A Cor do Hibisco

“As coisas começaram a desmoronar-se em casa quando o meu irmão, o Jaja, não foi comungar (…)” O começo de A Cor do Hibisco remete-nos implicitamente para um dos romances seminais da literatura africana, Quando Tudo se Desmorona, de Chinua Achebe. No seu romance de estreia, a nigeriana Chimamanda Ngozi Adichie, autora do aclamado Meio Sol Amarelo, reclama a sua parte da herança e prolonga a fusão entre a literatura ocidental e as raízes africanas ou, adaptando, inglês correcto com sotaque e imaginário ibo.

 

A convivência entre as duas culturas nem sempre resultou na amálgama sólida de que é feita a literatura de Achebe e de Adichie. Neste romance, é a figura do pai de Kambili, a narradora adolescente, que representa a impermeabilidade dos dois mundos. Educado numa missão católica, o pai é “um puro produto do colonialismo”, alguém que obliterou a sua identidade africana e que exige o mesmo dos filhos, mesmo que tenha de recorrer a constantes abusos físicos e psicológicos. No entanto, este homem de uma severidade extrema é capaz dos gestos mais altruístas em benefício de estranhos e é proprietário de um jornal que denuncia corajosamente a corrupção do governo. Kambili tem dificuldade em conciliar as duas imagens do pai: o herói público e o monstro privado, que castiga os filhos com água a ferver, que espanca a mulher e que despreza o próprio pai. A ideia de pecado ensombra toda a existência de Kambili que só tem um vislumbre de uma outra vida quando vai visitar a tia.

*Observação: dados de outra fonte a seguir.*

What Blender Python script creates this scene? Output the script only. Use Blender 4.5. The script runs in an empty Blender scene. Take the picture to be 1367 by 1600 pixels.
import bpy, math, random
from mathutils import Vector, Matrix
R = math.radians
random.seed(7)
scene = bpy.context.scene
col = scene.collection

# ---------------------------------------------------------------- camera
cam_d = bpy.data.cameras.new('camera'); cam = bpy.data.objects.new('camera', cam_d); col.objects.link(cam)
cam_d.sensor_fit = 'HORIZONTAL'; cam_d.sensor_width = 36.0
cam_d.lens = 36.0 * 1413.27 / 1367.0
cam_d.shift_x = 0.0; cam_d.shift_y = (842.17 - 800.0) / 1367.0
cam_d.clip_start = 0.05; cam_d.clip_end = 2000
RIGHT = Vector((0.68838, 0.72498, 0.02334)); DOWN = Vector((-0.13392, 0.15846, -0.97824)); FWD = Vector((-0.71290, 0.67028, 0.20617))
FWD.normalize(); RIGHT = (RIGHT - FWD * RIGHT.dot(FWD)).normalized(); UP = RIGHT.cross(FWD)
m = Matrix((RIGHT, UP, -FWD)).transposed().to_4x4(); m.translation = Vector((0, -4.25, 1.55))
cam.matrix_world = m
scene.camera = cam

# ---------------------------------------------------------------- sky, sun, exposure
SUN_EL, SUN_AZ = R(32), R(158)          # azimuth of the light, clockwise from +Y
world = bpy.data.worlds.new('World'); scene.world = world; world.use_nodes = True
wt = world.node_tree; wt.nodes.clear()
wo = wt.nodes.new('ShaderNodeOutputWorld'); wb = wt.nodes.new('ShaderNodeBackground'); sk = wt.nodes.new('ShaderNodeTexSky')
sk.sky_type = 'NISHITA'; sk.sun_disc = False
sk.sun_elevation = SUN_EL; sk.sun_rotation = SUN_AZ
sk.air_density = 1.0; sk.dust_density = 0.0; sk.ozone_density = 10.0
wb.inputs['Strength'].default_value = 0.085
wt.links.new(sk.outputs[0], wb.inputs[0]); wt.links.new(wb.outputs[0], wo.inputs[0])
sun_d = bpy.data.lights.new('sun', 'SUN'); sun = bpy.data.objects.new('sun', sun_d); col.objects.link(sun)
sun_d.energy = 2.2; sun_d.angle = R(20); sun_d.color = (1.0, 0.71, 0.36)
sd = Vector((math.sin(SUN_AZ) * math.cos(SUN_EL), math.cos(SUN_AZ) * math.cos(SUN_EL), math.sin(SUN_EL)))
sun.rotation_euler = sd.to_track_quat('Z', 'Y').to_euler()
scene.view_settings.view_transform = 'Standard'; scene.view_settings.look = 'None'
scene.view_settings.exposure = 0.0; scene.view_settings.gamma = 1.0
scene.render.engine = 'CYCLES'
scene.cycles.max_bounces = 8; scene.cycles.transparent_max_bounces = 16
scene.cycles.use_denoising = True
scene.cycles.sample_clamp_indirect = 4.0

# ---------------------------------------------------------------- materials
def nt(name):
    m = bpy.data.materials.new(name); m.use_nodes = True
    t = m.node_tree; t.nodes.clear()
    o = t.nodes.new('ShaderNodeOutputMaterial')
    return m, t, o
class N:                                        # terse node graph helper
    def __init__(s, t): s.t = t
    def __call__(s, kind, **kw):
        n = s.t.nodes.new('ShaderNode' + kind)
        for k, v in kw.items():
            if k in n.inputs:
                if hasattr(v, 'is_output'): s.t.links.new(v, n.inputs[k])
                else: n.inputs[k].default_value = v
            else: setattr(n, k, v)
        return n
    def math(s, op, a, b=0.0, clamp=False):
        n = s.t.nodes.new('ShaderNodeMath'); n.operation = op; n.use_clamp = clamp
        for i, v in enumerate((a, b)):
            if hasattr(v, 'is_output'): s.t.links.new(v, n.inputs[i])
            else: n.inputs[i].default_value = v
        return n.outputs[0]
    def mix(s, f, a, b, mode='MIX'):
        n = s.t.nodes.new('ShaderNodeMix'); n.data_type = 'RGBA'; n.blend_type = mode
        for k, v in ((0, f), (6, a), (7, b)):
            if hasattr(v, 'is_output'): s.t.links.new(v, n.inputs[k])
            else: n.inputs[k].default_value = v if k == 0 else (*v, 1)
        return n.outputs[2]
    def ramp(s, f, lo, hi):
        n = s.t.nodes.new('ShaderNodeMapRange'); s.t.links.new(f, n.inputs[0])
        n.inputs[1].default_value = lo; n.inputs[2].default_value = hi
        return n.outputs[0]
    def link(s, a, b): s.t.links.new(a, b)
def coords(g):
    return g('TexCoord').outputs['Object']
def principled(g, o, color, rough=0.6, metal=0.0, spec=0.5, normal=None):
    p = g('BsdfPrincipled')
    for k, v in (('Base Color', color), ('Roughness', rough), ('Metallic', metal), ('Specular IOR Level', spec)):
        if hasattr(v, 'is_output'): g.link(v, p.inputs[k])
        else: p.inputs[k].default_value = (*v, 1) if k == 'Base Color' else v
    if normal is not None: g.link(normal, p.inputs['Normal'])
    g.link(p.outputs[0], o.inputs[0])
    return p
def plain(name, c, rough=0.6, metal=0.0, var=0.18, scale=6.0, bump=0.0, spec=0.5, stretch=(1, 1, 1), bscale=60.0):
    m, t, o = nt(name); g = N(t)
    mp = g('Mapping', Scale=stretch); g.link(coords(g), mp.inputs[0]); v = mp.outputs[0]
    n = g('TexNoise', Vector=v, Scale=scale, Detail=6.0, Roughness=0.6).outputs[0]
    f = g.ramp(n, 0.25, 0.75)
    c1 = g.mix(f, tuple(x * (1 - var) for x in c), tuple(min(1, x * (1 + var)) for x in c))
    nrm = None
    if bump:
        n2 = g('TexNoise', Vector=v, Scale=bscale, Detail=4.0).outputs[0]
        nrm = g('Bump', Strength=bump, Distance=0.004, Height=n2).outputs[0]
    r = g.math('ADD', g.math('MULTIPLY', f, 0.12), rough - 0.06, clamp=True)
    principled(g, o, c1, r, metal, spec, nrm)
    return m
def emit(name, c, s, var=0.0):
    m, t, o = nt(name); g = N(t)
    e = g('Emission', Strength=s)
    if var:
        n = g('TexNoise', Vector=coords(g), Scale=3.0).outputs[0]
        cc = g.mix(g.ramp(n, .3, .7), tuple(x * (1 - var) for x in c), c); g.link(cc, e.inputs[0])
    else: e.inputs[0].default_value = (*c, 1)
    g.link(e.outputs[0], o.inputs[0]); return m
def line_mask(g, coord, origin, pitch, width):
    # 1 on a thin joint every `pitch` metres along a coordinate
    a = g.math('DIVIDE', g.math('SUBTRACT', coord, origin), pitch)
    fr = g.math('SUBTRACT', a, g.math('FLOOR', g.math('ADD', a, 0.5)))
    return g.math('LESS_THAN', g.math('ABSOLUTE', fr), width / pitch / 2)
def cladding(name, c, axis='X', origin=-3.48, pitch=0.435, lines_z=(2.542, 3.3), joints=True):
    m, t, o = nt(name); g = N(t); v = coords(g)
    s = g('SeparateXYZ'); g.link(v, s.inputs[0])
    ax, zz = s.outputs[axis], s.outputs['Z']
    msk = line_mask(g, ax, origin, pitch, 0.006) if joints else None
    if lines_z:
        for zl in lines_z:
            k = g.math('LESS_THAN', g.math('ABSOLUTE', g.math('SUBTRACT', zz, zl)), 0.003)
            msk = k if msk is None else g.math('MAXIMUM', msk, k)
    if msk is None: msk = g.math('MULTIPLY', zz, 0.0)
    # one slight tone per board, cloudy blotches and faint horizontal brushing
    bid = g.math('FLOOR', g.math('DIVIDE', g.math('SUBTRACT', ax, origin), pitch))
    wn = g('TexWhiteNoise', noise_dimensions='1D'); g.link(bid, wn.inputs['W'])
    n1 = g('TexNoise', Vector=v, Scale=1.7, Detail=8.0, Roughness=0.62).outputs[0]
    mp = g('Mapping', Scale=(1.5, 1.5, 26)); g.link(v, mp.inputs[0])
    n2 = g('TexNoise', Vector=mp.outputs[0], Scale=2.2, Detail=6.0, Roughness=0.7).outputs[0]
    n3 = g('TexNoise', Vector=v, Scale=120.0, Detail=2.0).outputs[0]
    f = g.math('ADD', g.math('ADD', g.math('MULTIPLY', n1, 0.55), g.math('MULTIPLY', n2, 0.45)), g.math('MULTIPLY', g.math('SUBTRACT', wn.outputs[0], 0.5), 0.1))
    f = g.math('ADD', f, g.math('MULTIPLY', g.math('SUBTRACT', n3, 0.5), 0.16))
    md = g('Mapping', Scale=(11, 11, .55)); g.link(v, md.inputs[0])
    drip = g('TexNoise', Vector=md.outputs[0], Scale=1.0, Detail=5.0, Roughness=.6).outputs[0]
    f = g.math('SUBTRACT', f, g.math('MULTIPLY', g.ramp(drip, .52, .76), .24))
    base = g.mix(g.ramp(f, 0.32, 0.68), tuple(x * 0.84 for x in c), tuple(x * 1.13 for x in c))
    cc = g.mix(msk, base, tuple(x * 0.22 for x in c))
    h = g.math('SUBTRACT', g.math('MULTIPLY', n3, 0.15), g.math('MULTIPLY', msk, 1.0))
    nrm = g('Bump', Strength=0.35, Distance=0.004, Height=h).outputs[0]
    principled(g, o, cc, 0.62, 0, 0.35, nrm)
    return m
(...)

A casa de Ifeoma é um santuário de liberdade e de riso. A tia mostra-lhe que o avô não é um pecador pagão que mereça as chamas do Inferno e os olhos de Kambili abrem-se para esse novo mundo que existe para lá da disciplina paterna.

 

Para romance de estreia, A Cor do Hibisco revela uma autora surpreendentemente madura. O ponto de vista da narradora é coerente e temas que são lançados num determinado momento são recuperados mais à frente (as aparições em Aokpe, a visita ao monte Odim), criando um efeito de perfeição circular. A maturidade também se expressa nas personagens, agulhas de um sismógrafo que capta a turbulência social. A derrocada familiar é consequência dos abalos políticos. A forma como Adichie entrelaça os dois planos, sem excesso de melodrama e sem proselitismo político, é o grande trunfo do livro e um feito admirável para um primeiro romance.